Take the records below and print them verbatim up to and including the line that carries "W.put(MB().lathe([(0.04, 0), (0.09, 0.08), (0.10, 0.2)], (u".

Start

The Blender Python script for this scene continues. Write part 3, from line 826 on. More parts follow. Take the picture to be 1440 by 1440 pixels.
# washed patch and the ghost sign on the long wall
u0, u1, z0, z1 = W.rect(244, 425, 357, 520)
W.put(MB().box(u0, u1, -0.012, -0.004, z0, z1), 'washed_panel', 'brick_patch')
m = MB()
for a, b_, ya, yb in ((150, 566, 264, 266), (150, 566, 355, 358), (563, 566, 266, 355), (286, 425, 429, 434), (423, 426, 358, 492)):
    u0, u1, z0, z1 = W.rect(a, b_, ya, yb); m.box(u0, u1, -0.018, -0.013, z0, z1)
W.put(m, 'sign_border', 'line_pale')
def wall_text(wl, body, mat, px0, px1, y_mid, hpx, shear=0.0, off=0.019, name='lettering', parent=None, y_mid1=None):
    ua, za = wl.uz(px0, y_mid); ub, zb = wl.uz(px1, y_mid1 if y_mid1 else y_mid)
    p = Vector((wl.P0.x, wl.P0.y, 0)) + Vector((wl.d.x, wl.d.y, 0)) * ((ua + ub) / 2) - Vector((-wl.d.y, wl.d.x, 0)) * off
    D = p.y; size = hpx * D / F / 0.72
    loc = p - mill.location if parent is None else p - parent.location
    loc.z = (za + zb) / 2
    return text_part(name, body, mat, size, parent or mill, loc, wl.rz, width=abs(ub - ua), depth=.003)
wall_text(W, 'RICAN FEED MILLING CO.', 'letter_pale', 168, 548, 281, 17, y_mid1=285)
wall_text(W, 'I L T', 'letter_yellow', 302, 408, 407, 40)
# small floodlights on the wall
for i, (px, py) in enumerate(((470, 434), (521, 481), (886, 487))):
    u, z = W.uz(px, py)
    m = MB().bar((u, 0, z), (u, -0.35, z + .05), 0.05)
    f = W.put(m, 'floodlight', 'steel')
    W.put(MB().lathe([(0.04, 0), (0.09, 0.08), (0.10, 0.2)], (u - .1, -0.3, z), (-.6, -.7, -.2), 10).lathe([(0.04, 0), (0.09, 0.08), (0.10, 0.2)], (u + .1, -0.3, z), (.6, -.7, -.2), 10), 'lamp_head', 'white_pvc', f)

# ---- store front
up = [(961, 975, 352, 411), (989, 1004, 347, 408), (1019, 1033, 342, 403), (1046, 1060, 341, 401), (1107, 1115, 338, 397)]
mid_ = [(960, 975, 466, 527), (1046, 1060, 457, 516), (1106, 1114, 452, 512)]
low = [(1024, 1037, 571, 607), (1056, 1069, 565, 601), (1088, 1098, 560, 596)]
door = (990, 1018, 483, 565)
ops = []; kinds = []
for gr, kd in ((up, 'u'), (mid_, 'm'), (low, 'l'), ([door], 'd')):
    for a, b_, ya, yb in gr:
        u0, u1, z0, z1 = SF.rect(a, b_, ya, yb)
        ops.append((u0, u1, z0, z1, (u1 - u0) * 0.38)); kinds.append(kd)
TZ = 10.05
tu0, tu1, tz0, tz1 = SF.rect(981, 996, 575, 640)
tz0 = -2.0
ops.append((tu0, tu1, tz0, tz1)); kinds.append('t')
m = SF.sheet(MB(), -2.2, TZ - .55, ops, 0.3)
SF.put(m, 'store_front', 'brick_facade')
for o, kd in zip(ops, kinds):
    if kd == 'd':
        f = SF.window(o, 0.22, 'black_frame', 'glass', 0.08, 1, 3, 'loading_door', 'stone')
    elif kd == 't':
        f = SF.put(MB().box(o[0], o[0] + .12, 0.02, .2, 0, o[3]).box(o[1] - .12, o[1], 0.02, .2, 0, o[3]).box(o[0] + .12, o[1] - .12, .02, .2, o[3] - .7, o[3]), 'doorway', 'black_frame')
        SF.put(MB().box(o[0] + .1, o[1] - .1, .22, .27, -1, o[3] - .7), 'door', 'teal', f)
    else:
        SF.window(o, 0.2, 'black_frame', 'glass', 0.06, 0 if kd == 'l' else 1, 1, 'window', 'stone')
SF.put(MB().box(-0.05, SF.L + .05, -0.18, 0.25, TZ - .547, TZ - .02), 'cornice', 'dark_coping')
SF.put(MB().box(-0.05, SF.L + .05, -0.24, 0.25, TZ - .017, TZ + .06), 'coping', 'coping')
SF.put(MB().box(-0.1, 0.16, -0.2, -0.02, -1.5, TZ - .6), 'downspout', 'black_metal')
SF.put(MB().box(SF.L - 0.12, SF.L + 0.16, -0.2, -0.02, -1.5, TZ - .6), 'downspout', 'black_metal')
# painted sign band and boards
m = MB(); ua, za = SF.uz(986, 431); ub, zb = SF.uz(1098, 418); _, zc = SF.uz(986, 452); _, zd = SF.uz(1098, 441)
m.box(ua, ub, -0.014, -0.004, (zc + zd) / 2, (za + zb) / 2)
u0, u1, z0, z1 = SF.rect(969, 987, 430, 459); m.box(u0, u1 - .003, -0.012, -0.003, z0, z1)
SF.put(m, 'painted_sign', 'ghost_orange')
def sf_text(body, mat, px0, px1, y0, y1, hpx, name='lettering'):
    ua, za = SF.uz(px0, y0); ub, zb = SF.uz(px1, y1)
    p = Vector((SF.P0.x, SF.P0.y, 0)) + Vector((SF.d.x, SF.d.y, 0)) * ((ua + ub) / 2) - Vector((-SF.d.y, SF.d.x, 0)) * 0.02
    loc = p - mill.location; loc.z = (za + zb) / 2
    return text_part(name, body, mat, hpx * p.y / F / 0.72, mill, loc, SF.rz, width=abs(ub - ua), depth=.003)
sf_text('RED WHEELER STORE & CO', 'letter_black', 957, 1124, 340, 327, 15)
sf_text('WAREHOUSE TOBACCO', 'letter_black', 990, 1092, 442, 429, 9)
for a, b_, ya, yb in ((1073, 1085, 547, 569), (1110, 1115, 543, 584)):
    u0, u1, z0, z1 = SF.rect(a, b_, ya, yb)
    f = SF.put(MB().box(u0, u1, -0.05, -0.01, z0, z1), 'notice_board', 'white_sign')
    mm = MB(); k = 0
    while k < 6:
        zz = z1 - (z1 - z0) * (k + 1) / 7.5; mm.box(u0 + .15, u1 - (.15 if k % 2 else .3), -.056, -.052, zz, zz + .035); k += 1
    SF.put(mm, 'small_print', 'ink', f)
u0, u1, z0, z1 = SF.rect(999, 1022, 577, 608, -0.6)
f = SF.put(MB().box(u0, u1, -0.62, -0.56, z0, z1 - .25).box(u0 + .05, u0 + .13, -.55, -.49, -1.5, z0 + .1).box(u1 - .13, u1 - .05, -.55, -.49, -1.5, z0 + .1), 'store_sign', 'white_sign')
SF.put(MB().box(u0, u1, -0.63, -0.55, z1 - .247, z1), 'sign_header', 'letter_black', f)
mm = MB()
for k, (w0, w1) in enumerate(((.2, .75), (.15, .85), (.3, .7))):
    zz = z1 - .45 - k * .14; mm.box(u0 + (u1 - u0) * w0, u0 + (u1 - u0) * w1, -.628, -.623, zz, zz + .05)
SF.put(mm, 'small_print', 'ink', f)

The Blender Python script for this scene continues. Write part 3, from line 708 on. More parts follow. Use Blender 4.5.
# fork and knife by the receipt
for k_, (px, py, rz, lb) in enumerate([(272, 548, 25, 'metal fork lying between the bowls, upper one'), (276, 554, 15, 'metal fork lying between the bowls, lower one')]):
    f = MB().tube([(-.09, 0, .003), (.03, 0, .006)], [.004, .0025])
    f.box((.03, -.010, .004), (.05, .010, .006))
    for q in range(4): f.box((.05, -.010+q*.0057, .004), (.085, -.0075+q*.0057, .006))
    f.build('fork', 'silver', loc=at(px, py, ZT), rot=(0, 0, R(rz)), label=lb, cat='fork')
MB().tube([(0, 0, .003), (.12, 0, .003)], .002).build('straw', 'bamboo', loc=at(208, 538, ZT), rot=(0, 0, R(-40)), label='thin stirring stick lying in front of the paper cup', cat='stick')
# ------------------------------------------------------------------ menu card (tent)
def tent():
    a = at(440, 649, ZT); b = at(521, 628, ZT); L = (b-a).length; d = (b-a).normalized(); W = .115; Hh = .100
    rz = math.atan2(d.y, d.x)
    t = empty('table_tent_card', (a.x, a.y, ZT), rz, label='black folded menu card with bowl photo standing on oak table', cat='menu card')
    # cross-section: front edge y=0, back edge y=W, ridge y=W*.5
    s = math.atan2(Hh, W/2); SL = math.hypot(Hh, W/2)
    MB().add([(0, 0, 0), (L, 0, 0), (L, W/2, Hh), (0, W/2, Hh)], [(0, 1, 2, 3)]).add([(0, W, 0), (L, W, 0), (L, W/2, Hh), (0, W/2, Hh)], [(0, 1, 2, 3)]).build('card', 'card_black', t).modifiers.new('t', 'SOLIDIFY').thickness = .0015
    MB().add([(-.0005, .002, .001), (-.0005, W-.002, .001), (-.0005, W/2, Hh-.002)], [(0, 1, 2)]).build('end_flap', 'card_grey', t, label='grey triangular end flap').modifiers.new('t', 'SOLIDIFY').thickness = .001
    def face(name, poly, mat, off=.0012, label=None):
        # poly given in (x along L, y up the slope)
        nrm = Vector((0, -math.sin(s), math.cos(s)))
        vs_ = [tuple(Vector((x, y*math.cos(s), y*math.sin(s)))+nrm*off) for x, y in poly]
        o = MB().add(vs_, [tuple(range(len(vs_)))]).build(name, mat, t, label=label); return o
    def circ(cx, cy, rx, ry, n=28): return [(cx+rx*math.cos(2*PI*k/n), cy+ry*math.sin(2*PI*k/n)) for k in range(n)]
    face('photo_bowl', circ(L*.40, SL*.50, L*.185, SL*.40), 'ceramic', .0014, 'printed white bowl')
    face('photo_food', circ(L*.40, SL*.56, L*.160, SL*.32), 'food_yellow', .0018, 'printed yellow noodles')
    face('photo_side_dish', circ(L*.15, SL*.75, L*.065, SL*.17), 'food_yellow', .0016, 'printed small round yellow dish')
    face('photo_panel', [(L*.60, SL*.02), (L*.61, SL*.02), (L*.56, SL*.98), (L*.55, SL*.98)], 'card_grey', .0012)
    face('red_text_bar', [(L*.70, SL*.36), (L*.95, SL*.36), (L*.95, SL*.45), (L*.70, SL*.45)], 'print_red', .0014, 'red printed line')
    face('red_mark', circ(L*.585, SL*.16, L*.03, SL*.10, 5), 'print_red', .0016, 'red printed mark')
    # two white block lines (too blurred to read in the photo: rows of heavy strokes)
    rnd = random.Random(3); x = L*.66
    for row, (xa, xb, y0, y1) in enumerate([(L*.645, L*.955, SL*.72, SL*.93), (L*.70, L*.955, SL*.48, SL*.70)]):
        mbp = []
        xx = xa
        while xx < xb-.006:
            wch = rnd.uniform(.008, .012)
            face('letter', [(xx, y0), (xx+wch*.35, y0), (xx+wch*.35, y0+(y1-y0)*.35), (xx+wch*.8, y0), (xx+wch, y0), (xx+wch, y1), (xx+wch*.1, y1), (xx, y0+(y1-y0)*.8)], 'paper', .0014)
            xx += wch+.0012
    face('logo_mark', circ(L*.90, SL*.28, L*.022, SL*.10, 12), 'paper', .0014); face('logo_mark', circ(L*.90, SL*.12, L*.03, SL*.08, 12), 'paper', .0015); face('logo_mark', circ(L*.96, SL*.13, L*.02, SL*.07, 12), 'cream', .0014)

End

**Exercise result:**
The Blender Python script for this scene continues. Write part 3, from line 826 on. More parts follow. Take the picture to be 1440 by 1440 pixels.
# washed patch and the ghost sign on the long wall
u0, u1, z0, z1 = W.rect(244, 425, 357, 520)
W.put(MB().box(u0, u1, -0.012, -0.004, z0, z1), 'washed_panel', 'brick_patch')
m = MB()
for a, b_, ya, yb in ((150, 566, 264, 266), (150, 566, 355, 358), (563, 566, 266, 355), (286, 425, 429, 434), (423, 426, 358, 492)):
    u0, u1, z0, z1 = W.rect(a, b_, ya, yb); m.box(u0, u1, -0.018, -0.013, z0, z1)
W.put(m, 'sign_border', 'line_pale')
def wall_text(wl, body, mat, px0, px1, y_mid, hpx, shear=0.0, off=0.019, name='lettering', parent=None, y_mid1=None):
    ua, za = wl.uz(px0, y_mid); ub, zb = wl.uz(px1, y_mid1 if y_mid1 else y_mid)
    p = Vector((wl.P0.x, wl.P0.y, 0)) + Vector((wl.d.x, wl.d.y, 0)) * ((ua + ub) / 2) - Vector((-wl.d.y, wl.d.x, 0)) * off
    D = p.y; size = hpx * D / F / 0.72
    loc = p - mill.location if parent is None else p - parent.location
    loc.z = (za + zb) / 2
    return text_part(name, body, mat, size, parent or mill, loc, wl.rz, width=abs(ub - ua), depth=.003)
wall_text(W, 'RICAN FEED MILLING CO.', 'letter_pale', 168, 548, 281, 17, y_mid1=285)
wall_text(W, 'I L T', 'letter_yellow', 302, 408, 407, 40)
# small floodlights on the wall
for i, (px, py) in enumerate(((470, 434), (521, 481), (886, 487))):
    u, z = W.uz(px, py)
    m = MB().bar((u, 0, z), (u, -0.35, z + .05), 0.05)
    f = W.put(m, 'floodlight', 'steel')
    W.put(MB().lathe([(0.04, 0), (0.09, 0.08), (0.10, 0.2)], (u - .1, -0.3, z), (-.6, -.7, -.2), 10).lathe([(0.04, 0), (0.09, 0.08), (0.10, 0.2)], (u + .1, -0.3, z), (.6, -.7, -.2), 10), 'lamp_head', 'white_pvc', f)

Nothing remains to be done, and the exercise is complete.